● Problem details
Within the material below, find each line bearing the word "part" and present it.

● Stored records
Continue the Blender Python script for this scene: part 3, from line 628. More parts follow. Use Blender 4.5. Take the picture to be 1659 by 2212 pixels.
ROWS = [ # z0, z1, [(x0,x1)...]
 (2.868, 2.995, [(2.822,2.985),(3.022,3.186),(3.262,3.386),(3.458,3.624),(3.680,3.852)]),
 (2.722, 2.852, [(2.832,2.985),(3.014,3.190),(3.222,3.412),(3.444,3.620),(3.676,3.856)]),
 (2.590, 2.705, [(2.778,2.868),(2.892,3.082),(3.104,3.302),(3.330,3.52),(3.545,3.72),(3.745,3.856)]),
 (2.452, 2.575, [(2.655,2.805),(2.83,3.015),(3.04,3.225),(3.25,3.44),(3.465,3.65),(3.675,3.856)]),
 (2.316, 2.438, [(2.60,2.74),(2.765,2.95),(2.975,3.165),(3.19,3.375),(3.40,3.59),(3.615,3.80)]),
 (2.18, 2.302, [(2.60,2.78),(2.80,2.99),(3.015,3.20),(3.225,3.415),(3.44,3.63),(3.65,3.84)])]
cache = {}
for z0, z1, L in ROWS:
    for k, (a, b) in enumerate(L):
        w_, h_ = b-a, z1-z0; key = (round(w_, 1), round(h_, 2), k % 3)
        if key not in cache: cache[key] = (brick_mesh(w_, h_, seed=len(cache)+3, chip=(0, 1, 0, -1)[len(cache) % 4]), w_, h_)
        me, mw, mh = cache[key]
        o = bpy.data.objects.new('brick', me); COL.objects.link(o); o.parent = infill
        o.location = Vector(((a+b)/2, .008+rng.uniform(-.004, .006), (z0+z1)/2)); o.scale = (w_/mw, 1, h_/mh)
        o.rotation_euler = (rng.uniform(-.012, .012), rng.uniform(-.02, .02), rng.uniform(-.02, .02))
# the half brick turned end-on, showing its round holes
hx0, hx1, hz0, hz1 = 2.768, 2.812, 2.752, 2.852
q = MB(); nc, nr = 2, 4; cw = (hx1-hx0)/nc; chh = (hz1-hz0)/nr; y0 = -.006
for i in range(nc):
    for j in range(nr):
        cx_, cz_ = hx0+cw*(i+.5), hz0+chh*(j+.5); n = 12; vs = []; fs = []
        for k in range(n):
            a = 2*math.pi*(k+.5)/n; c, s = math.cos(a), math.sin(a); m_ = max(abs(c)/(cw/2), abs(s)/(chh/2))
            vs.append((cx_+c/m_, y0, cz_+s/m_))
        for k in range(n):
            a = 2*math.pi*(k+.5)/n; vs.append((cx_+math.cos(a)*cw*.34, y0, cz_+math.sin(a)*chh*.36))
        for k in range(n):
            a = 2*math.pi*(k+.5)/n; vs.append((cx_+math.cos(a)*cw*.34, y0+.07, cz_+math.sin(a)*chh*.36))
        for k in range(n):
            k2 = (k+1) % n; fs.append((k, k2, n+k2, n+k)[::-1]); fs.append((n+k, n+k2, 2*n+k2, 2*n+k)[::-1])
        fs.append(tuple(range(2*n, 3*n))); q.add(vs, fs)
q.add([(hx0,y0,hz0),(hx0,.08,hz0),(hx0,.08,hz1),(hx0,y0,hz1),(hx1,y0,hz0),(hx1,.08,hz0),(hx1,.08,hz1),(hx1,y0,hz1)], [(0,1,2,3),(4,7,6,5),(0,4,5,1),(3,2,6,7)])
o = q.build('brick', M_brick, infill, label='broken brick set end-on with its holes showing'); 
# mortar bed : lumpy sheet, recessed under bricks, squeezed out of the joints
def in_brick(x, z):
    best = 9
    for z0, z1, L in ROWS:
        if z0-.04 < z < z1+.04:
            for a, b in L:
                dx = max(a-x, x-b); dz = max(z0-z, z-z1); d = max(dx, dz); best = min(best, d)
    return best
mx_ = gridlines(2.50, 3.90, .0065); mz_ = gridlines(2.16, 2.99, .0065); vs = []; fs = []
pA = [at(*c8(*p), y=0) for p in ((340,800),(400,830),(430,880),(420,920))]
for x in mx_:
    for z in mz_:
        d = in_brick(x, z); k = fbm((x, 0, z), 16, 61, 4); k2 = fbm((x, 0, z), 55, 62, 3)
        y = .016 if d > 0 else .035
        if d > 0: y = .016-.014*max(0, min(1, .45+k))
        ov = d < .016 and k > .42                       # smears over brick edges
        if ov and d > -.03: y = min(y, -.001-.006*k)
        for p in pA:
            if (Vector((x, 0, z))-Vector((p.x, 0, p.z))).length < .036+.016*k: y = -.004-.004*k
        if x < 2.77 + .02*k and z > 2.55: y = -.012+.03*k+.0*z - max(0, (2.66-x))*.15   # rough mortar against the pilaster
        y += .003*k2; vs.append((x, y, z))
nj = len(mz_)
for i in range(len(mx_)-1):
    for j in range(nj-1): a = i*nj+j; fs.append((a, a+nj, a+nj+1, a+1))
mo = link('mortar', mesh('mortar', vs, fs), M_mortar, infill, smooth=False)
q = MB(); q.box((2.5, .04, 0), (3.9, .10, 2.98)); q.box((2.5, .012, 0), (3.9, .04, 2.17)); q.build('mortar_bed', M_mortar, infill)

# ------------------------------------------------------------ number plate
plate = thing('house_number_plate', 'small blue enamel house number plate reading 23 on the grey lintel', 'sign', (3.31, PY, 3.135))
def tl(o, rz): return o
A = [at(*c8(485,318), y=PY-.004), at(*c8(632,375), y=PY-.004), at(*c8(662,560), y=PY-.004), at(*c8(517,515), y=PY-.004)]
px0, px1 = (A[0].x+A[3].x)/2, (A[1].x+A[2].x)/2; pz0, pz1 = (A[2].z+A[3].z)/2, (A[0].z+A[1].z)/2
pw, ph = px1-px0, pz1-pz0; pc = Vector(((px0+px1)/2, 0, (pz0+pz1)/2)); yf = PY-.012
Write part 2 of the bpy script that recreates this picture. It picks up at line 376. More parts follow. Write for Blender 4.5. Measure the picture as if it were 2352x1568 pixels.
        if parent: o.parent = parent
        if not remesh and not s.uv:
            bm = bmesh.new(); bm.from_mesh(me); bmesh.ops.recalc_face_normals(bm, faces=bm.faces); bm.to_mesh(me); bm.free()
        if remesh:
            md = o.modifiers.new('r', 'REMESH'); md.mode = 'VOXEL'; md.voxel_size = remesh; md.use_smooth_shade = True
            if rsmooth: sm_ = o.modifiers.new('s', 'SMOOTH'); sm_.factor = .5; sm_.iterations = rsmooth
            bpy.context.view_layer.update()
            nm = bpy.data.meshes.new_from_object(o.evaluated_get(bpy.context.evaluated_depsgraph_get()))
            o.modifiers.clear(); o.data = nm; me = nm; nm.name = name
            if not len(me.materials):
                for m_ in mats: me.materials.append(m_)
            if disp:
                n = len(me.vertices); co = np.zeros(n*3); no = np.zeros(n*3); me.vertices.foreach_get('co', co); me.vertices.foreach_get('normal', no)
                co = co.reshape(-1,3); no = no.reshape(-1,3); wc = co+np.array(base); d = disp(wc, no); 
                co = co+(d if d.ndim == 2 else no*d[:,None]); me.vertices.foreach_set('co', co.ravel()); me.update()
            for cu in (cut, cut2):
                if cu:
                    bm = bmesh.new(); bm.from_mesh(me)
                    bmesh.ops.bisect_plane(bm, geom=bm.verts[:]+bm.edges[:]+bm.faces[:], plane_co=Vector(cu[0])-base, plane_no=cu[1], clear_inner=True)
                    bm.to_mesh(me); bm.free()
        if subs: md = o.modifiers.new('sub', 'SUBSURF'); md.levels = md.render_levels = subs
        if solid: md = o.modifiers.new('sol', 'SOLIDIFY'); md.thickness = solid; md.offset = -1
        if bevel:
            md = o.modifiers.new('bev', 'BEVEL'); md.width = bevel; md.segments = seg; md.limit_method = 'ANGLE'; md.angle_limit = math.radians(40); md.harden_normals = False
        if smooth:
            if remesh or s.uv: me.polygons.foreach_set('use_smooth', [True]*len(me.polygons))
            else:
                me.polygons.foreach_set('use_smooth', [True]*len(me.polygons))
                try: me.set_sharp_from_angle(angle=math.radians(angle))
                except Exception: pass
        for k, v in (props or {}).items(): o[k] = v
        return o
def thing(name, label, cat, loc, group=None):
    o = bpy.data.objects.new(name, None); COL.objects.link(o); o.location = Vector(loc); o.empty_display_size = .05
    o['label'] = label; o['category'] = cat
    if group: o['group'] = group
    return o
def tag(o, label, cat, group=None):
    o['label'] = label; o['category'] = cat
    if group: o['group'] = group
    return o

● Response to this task
Continue the Blender Python script for this scene: part 3, from line 628. More parts follow. Use Blender 4.5. Take the picture to be 1659 by 2212 pixels.
Write part 2 of the bpy script that recreates this picture. It picks up at line 376. More parts follow. Write for Blender 4.5. Measure the picture as if it were 2352x1568 pixels.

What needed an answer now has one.